96 YILLIK MİLLİ GURUR

Böyle
bir yazıya atılabilecek en uygun başlıklardan biri bu olur herhalde. Klişe gibi
duruyor lakin anlamının derinliği ne demek istediğimizi anlatmaya yetecektir
diye düşünüyorum. 96 yıl önce dün, yani takvimlerin 28 Ekim 1923’ü gösterdiği
gün Gazi Mustafa Kemal Atatürk ülkeyi, başlattığı ve sonuna kadar öncülüğünü
yaptığı Milli Mücadele hareketinin ve devamı Kurtuluş Savaşı’nın nihai sonucu
diyebileceğimiz o büyük icraatin sinyalini kurmaylarına verdi; “Efendiler!
Yarın Cumhuriyeti ilan edeceğiz!” diyerek kutlu bayram Cumhuriyet Bayramı’nı
millete müjdeledi. Akabinde 29 Ekim 1923’te o dönem yeni bir devlet olan
Türkiye’nin yönetim şekli resmen Cumhuriyet olarak belirlendi. O günden bugüne
her 29 Ekim coşkuyla ülkemizde bayram olarak kutlanmakta. Cumhuriyet bütün
yönleriyle bizim 96 yıllık milli gururumuz. Nasıl büyük bir kararlılıkla ilan
edilmişse bugün aynı kararlılıkla bayramı kutlanıyor. Düşünün, çetin bir
savaştan çıkılmış, ateşkes yapıldıktan sonra 01 Kasım 1922’de de saltanat
kaldırılarak ülkedeki çift başlılığa son verilmişti. Türkiye Devleti resmiyette
başsız yönetiliyordu. Dolayısıyla herkese eşit yaklaşmayı esas alan bir yönetim
şekline ihtiyaç vardı. Cumhuriyetin ilanı pek çok alanda yaşanan karışıklığı,
en önemlisi o dönem yaşanan hükümet bunalımını giderdi. Türkiye resmen Türkiye
Cumhuriyeti Devleti oldu. Bugün 96 yaşını kutladığımız, başka bir deyişle 96.

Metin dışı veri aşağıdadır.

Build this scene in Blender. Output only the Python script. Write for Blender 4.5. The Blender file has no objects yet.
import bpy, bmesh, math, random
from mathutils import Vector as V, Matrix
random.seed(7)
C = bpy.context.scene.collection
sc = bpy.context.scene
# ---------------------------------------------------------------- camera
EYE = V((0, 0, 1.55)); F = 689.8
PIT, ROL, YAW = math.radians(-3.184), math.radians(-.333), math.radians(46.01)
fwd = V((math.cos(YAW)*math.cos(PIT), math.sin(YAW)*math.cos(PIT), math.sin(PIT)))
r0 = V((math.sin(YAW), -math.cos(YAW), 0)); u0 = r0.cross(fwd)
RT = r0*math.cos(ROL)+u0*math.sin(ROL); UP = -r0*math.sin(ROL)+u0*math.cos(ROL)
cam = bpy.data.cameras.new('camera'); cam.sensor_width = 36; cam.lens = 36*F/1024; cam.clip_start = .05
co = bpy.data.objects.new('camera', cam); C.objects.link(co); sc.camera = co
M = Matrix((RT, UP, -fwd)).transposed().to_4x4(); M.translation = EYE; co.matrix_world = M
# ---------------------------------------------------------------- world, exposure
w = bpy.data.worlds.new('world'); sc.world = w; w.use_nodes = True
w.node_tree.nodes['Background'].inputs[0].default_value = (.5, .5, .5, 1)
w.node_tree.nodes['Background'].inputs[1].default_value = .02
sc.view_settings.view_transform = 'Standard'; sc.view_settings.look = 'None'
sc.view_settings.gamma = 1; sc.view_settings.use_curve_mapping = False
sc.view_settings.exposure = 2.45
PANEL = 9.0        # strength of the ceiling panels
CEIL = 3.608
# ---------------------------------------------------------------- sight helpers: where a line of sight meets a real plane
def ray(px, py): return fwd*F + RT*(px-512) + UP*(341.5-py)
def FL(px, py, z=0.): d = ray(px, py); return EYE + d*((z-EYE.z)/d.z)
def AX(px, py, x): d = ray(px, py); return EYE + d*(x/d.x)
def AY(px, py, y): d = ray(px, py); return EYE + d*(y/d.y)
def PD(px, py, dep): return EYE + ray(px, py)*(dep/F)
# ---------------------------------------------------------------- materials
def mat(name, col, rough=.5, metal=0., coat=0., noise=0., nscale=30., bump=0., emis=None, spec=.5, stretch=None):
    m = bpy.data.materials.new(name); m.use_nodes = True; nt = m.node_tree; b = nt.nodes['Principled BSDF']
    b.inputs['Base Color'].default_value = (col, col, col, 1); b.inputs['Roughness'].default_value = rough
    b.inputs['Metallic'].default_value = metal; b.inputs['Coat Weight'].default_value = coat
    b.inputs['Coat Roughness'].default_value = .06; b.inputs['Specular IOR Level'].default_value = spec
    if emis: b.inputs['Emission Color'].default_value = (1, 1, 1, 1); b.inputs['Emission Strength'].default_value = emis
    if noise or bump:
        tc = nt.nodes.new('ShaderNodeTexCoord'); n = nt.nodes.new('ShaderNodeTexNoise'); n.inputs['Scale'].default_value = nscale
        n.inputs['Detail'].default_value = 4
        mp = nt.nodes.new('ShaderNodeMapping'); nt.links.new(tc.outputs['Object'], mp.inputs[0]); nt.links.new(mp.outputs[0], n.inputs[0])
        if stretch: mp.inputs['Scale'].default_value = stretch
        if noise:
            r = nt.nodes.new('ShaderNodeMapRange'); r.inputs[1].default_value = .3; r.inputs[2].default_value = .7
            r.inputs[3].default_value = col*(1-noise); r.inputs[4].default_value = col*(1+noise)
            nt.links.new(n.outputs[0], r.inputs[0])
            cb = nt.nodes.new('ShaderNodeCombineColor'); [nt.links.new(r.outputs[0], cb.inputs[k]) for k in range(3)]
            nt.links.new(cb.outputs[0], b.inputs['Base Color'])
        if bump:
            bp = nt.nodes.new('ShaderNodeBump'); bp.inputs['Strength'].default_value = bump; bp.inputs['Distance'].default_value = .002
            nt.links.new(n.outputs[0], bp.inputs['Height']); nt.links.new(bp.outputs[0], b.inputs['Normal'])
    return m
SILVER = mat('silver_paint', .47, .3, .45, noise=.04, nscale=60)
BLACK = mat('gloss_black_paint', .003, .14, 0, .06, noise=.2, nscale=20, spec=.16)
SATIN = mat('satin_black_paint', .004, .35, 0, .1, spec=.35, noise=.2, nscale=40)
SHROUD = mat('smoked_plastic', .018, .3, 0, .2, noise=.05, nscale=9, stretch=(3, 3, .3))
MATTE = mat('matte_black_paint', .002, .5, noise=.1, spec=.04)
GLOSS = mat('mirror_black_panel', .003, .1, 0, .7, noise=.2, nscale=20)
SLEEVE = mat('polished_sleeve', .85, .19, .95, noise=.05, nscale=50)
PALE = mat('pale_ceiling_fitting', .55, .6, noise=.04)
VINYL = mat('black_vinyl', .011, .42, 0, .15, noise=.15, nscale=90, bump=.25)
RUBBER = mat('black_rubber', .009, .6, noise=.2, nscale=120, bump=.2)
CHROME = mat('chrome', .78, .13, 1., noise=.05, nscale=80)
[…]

doğum gününü gerçekleştirdiğimiz bu bayram, tarihin bize verdiği en güzel
hediyelerden biridir. Bu bayramı bugün hala kutlayabiliyor olmanın kıymetinin
bilmek gerek her şeyden önce. Cumhuriyet bizi bir arada tutan en önemli ortak
değerdir.
Şükran borçluyuz
En
başta Gazi Mustafa Kemal Atatürk olmak üzere, kurmaylarına ve silah
arkadaşlarına ayrı ayrı şükran borçluyuz. Onlar olmasa bugün bizim böylesine
coşkulu bir şekilde kutlayabileceğimiz bir bayram belki de olmayacaktı. Onun
için Milli Mücadele ile başlayan bu kutlu yürüyüşün Cumhuriyet Bayramı ile
taçlanmış olması hasebiyle naçizane bu yürüyüşün mimarlarına saygı duymayı ve milli ortak
değerlerimize sahip çıkmak, millet olarak son derece büyük ve önemli bir görevimizdir.
Birlik ve beraberlik olgusu
Milli
bayramların en önemli tarafı birlik ve beraberlik olgusunu diri tutmaları bana
kalırsa. Bu kelimelere son dönemde hasret kalmış bir milletiz. Dolayısıyla
birlik ve beraberliğe her zamankinden çok ihtiyacımız var. En büyük görev bu
konuda elbette siyaset kurumuna düşüyor. Siyasetin bundan sonraki dönemde
vereceği mesajlar çok önemli. Ya farklılıklarımıza saygı duyup; kırmadan,
dökmeden, kutuplaştırmadan millet olacağız ya da ayrışıp bizi bölmelerine izin
vereceğiz ki bu asla ve kata olmamalı. Onun için Cumhuriyetimize sıkı sıkıya
sarılmak, ona hep beraber en güçlü şekilde sahip çıkmak düşüyor bize. Yaşasın
Cumhuriyet, iyi ki Cumhuriyet var, iyi ki bu kutlu bayram var.